Collected data:
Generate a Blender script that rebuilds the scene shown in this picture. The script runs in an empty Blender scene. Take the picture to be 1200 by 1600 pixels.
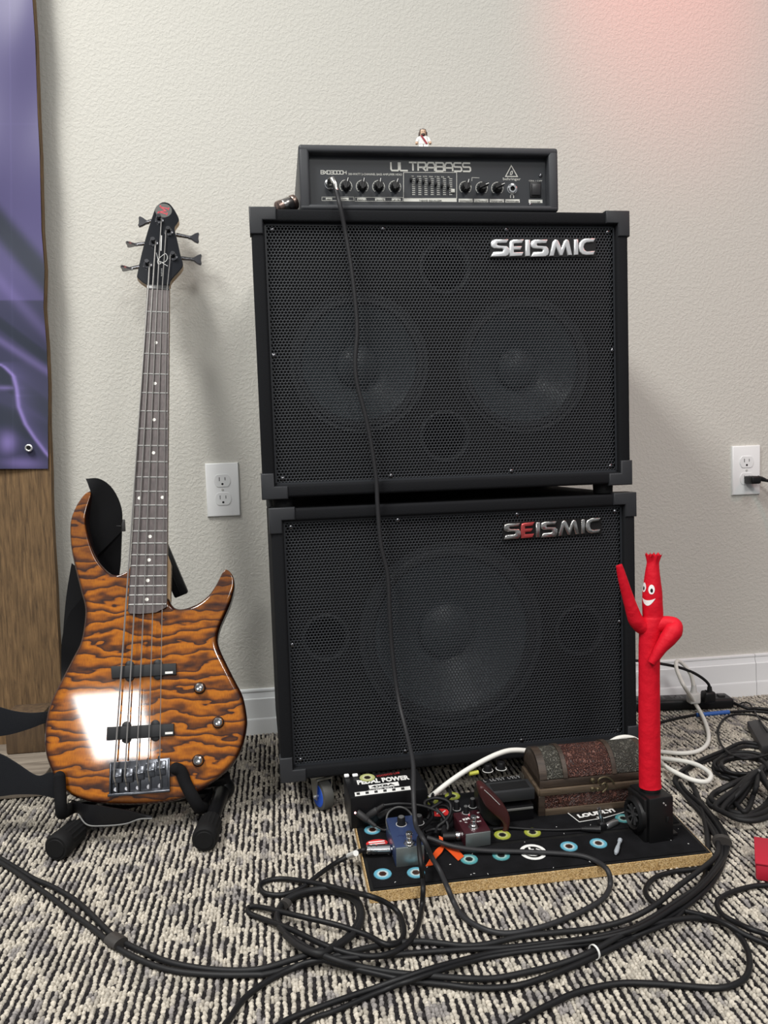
import bpy, bmesh, math, random
import numpy as np
from mathutils import Vector, Matrix, noise
from mathutils.geometry import tessellate_polygon

random.seed(7)
rng = np.random.default_rng(7)
S = bpy.context.scene
COL = S.collection
PI = math.pi

# ------------------------------------------------------------------ camera
FPX = 1260.156
CAM = Vector((0.0643, -1.7598, 0.6053))
YAW, PITCH, ROLL = 0.1288, -0.0748, -0.0338
_F = Vector((math.sin(YAW) * math.cos(PITCH), math.cos(YAW) * math.cos(PITCH), math.sin(PITCH)))
_R0 = Vector((math.cos(YAW), -math.sin(YAW), 0.0))
_U0 = _R0.cross(_F)
_R = _R0 * math.cos(ROLL) + _U0 * math.sin(ROLL)
_U = -_R0 * math.sin(ROLL) + _U0 * math.cos(ROLL)
cd = bpy.data.cameras.new('camera')
cd.sensor_fit = 'VERTICAL'
cd.sensor_height = 36.0
cd.lens = 36.0 * FPX / 1600.0
cd.clip_start = 0.05
cam = bpy.data.objects.new('camera', cd)
COL.objects.link(cam)
cam.matrix_world = Matrix(((_R.x, _U.x, -_F.x, CAM.x), (_R.y, _U.y, -_F.y, CAM.y), (_R.z, _U.z, -_F.z, CAM.z), (0, 0, 0, 1)))
S.camera = cam

# ------------------------------------------------------------------ world, lamps, exposure
S.view_settings.view_transform = 'Standard'
S.view_settings.look = 'None'
S.view_settings.gamma = 1.0
S.view_settings.use_curve_mapping = False
S.view_settings.exposure = 0.0
W = bpy.data.worlds.new('room_ambient')
S.world = W
W.use_nodes = True
W.node_tree.nodes['Background'].inputs[0].default_value = (0.95, 0.97, 1.0, 1)
W.node_tree.nodes['Background'].inputs[1].default_value = 0.30


def area(name, loc, target, sx, sy, power, color=(1, 1, 1), spread=PI):
    l = bpy.data.lights.new(name, 'AREA')
    l.shape = 'RECTANGLE'
    l.size, l.size_y, l.energy, l.color, l.spread = sx, sy, power, color, spread
    o = bpy.data.objects.new(name, l)
    COL.objects.link(o)
    o.location = loc
    o.rotation_euler = (Vector(target) - Vector(loc)).to_track_quat('-Z', 'Y').to_euler()
    return o


area('ceiling_panel_light', (-1.05, -1.55, 2.75), (-1.05, -1.55, 0), 0.6, 1.2, 94, (1.0, 0.99, 0.955))
area('ceiling_panel_light', (1.15, -1.75, 2.75), (1.15, -1.75, 0), 0.6, 1.2, 22, (1.0, 0.98, 0.95))
area('ceiling_panel_light', (0.75, -4.0, 2.75), (0.75, -4.0, 0), 0.6, 1.2, 75, (1.0, 0.985, 0.95))
area('ceiling_panel_light', (-1.02, -6.45, 2.75), (-1.02, -6.45, 0), 0.55, 1.5, 95, (1.0, 0.99, 0.96))


def spot(name, loc, target, power, color, angle, blend, radius):
    l = bpy.data.lights.new(name, 'SPOT')
    l.energy, l.color, l.spot_size, l.spot_blend, l.shadow_soft_size = power, color, angle, blend, radius
    o = bpy.data.objects.new(name, l)
    COL.objects.link(o)
    o.location = loc
    o.rotation_euler = (Vector(target) - Vector(loc)).to_track_quat('-Z', 'Y').to_euler()


spot('red_stage_lamp', (0.85, -0.75, 2.25), (0.94, 0.0, 1.66), 26, (1.0, 0.05, 0.03), 0.72, 1.0, 0.05)
spot('red_wash_lamp', (2.3, -1.6, 2.2), (1.15, 0.0, 0.75), 24, (1.0, 0.25, 0.2), 1.0, 1.0, 0.1)


# ------------------------------------------------------------------ pixel <-> place
def ray(u, v):
    return _F + _R * ((u - 600) / FPX) - _U * ((v - 800) / FPX)


def unproj(u, v, P, n):
    d = ray(u, v)
    return CAM + d * ((Vector(P) - CAM).dot(n) / d.dot(n))


def onz(u, v, z=0.0):
    return unproj(u, v, (0, 0, z), Vector((0, 0, 1)))


def ony(u, v, y=0.0):
    return unproj(u, v, (0, y, 0), Vector((0, 1, 0)))


def proj(P):
    d = Vector(P) - CAM
    z = d.dot(_F)
    return 600 + FPX * d.dot(_R) / z, 800 - FPX * d.dot(_U) / z


def pxm(P):
    return (Vector(P) - CAM).dot(_F) / FPX      # metres per pixel at a point


def mtx(O, X, Y, N):
    return Matrix(((X.x, Y.x, N.x, O.x), (X.y, Y.y, N.y, O.y), (X.z, Y.z, N.z, O.z), (0, 0, 0, 1)))


class Plane:
    def __init__(s, O, X, Y):
        s.O = Vector(O)
        s.X = Vector(X).normalized()
        Y = Vector(Y)
        s.Y = (Y - s.X * Y.dot(s.X)).normalized()
        s.N = s.X.cross(s.Y)
        s.M = mtx(s.O, s.X, s.Y, s.N)

    def pt(s, u, v, h=0.0):
        return unproj(u, v, s.O + s.N * h, s.N)

    def loc(s, u, v, h=0.0):
        q = s.pt(u, v, h) - s.O
        return Vector((q.dot(s.X), q.dot(s.Y), h))

    def world(s, x, y, h=0.0):
        return s.O + s.X * x + s.Y * y + s.N * h


def hsolve(A, N, v):
    lo, hi = 0.0, 0.5
    for _ in range(40):
        m = (lo + hi) / 2
        if proj(A + N * m)[1] > v:
            lo = m
        else:
            hi = m
    return lo


def block(pl, fl, fr, H, back):
    A, B = pl.pt(*fl), pl.pt(*fr)
    X = (B - A).normalized()
    N = pl.N
    Y = N.cross(X)
    Q = unproj(back[0], back[1], A + N * H, N)
    return mtx(A, X, Y, N), (B - A).length, (Q - A).dot(Y)


# ------------------------------------------------------------------ materials
MATS = {}


def mat(name, col=(0.5, 0.5, 0.5), rough=0.5, metal=0.0, spec=0.5, coat=0.0, bump=None, var=None, emit=None):
    """bump=(scale, strength, distance), var=(scale, amount) mottles the colour."""
    if name in MATS:
        return MATS[name]
    m = bpy.data.materials.new(name)
    m.use_nodes = True
    nt = m.node_tree
    b = nt.nodes['Principled BSDF']
    b.inputs['Base Color'].default_value = (*col, 1)
    b.inputs['Roughness'].default_value = rough
    b.inputs['Metallic'].default_value = metal
    b.inputs['Specular IOR Level'].default_value = spec
    b.inputs['Coat Weight'].default_value = coat
    b.inputs['Coat Roughness'].default_value = 0.05
    tc = nt.nodes.new('ShaderNodeTexCoord')
    if bump:
        n = nt.nodes.new('ShaderNodeTexNoise')
        n.inputs['Scale'].default_value = bump[0]
        n.inputs['Detail'].default_value = 3
        nt.links.new(tc.outputs['Object'], n.inputs['Vector'])
        bp = nt.nodes.new('ShaderNodeBump')
        bp.inputs['Strength'].default_value = bump[1]
        bp.inputs['Distance'].default_value = bump[2]
        nt.links.new(n.outputs['Fac'], bp.inputs['Height'])
        nt.links.new(bp.outputs['Normal'], b.inputs['Normal'])
    if var:
        n = nt.nodes.new('ShaderNodeTexNoise')
        n.inputs['Scale'].default_value = var[0]
        n.inputs['Detail'].default_value = 4
        nt.links.new(tc.outputs['Object'], n.inputs['Vector'])
        r = nt.nodes.new('ShaderNodeValToRGB')
        a = var[1]
        r.color_ramp.elements[0].position = 0.3
        r.color_ramp.elements[1].position = 0.7
        r.color_ramp.elements[0].color = (*[c * (1 - a) for c in col], 1)
        r.color_ramp.elements[1].color = (*[min(1, c * (1 + a)) for c in col], 1)
        nt.links.new(n.outputs['Fac'], r.inputs['Fac'])
        nt.links.new(r.outputs['Color'], b.inputs['Base Color'])
    if emit:
        b.inputs['Emission Color'].default_value = (*emit[0], 1)
        b.inputs['Emission Strength'].default_value = emit[1]
    MATS[name] = m
    return m


def nodes_of(m):
    nt = m.node_tree
    return nt, nt.nodes['Principled BSDF'], nt.nodes.new('ShaderNodeTexCoord')


def ramp(nt, stops, interp='LINEAR'):
    r = nt.nodes.new('ShaderNodeValToRGB')
    e = r.color_ramp.elements
    r.color_ramp.interpolation = interp
    while len(e) < len(stops):
        e.new(0.5)
    for el, (p, c) in zip(e, stops):
        el.position = p
        el.color = (*c, 1)
    return r


def math_node(nt, op, a, b=None):
    n = nt.nodes.new('ShaderNodeMath')
    n.operation = op
    for i, x in enumerate((a, b)):
        if x is None:
            continue
        if isinstance(x, (int, float)):
            n.inputs[i].default_value = x
        else:
            nt.links.new(x, n.inputs[i])
    return n.outputs[0]


BLACK = mat('black_plastic', (0.007, 0.007, 0.008), 0.42, spec=0.35)
BLACKM = mat('black_matte', (0.006, 0.006, 0.0065), 0.75, spec=0.25)
FOAM = mat('black_foam', (0.006, 0.006, 0.007), 0.9, spec=0.2, bump=(400, 0.3, 0.001))
RUBBER = mat('black_rubber_cable', (0.006, 0.006, 0.007), 0.5, spec=0.3, bump=(60, 0.1, 0.001))
CABLE2 = mat('worn_black_cable', (0.010, 0.010, 0.011), 0.55, spec=0.3, bump=(90, 0.2, 0.001))
CHROME = mat('chrome', (0.90, 0.91, 0.92), 0.16, 1.0)
DKCHROME = mat('black_chrome', (0.16, 0.16, 0.17), 0.18, 1.0)
STEEL = mat('steel', (0.78, 0.78, 0.76), 0.34, 0.75)
GREYMET = mat('brushed_grey_metal', (0.36, 0.40, 0.40), 0.42, 0.85, bump=(300, 0.05, 0.0005))
WHITEP = mat('white_plastic', (0.90, 0.91, 0.91), 0.35)
WHITECORD = mat('white_cord', (0.74, 0.73, 0.68), 0.5)
WHITEINK = mat('white_ink', (0.75, 0.75, 0.73), 0.6)
REDINK = mat('red_ink', (0.42, 0.03, 0.03), 0.6)
WHITETRIM = mat('white_gloss_paint', (0.88, 0.90, 0.91), 0.35, bump=(14, 0.05, 0.002))
RED = mat('red_nylon', (0.62, 0.004, 0.018), 0.6, bump=(70, 0.55, 0.003), spec=.25)


def wall_material():
    m = mat('textured_wall_paint', (0.60, 0.585, 0.535), 0.75, spec=0.3)
    nt, b, tc = nodes_of(m)
    n1 = nt.nodes.new('ShaderNodeTexNoise')
    n1.inputs['Scale'].default_value = 150
    n1.inputs['Detail'].default_value = 3
    n1.inputs['Distortion'].default_value = 0.6
    n2 = nt.nodes.new('ShaderNodeTexNoise')
    n2.inputs['Scale'].default_value = 330
    n2.inputs['Detail'].default_value = 2
    nt.links.new(tc.outputs['Object'], n1.inputs['Vector'])
    nt.links.new(tc.outputs['Object'], n2.inputs['Vector'])
    r = ramp(nt, [(0.42, (0, 0, 0)), (0.62, (1, 1, 1))])
    nt.links.new(n1.outputs['Fac'], r.inputs['Fac'])
    h = math_node(nt, 'ADD', r.outputs['Color'], math_node(nt, 'MULTIPLY', n2.outputs['Fac'], 0.7))
    bp = nt.nodes.new('ShaderNodeBump')
    bp.inputs['Strength'].default_value = 0.36
    bp.inputs['Distance'].default_value = 0.0014
    nt.links.new(h, bp.inputs['Height'])
    nt.links.new(bp.outputs['Normal'], b.inputs['Normal'])
    return m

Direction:
Repeat the listing above from its first line through the line that contains "W.node_tree.nodes['Background'].inputs[1].default_value = 0.30", both included, and nothing more. Drop the pictures.

Finished exercise:
Generate a Blender script that rebuilds the scene shown in this picture. The script runs in an empty Blender scene. Take the picture to be 1200 by 1600 pixels.
import bpy, bmesh, math, random
import numpy as np
from mathutils import Vector, Matrix, noise
from mathutils.geometry import tessellate_polygon

random.seed(7)
rng = np.random.default_rng(7)
S = bpy.context.scene
COL = S.collection
PI = math.pi

# ------------------------------------------------------------------ camera
FPX = 1260.156
CAM = Vector((0.0643, -1.7598, 0.6053))
YAW, PITCH, ROLL = 0.1288, -0.0748, -0.0338
_F = Vector((math.sin(YAW) * math.cos(PITCH), math.cos(YAW) * math.cos(PITCH), math.sin(PITCH)))
_R0 = Vector((math.cos(YAW), -math.sin(YAW), 0.0))
_U0 = _R0.cross(_F)
_R = _R0 * math.cos(ROLL) + _U0 * math.sin(ROLL)
_U = -_R0 * math.sin(ROLL) + _U0 * math.cos(ROLL)
cd = bpy.data.cameras.new('camera')
cd.sensor_fit = 'VERTICAL'
cd.sensor_height = 36.0
cd.lens = 36.0 * FPX / 1600.0
cd.clip_start = 0.05
cam = bpy.data.objects.new('camera', cd)
COL.objects.link(cam)
cam.matrix_world = Matrix(((_R.x, _U.x, -_F.x, CAM.x), (_R.y, _U.y, -_F.y, CAM.y), (_R.z, _U.z, -_F.z, CAM.z), (0, 0, 0, 1)))
S.camera = cam

# ------------------------------------------------------------------ world, lamps, exposure
S.view_settings.view_transform = 'Standard'
S.view_settings.look = 'None'
S.view_settings.gamma = 1.0
S.view_settings.use_curve_mapping = False
S.view_settings.exposure = 0.0
W = bpy.data.worlds.new('room_ambient')
S.world = W
W.use_nodes = True
W.node_tree.nodes['Background'].inputs[0].default_value = (0.95, 0.97, 1.0, 1)
W.node_tree.nodes['Background'].inputs[1].default_value = 0.30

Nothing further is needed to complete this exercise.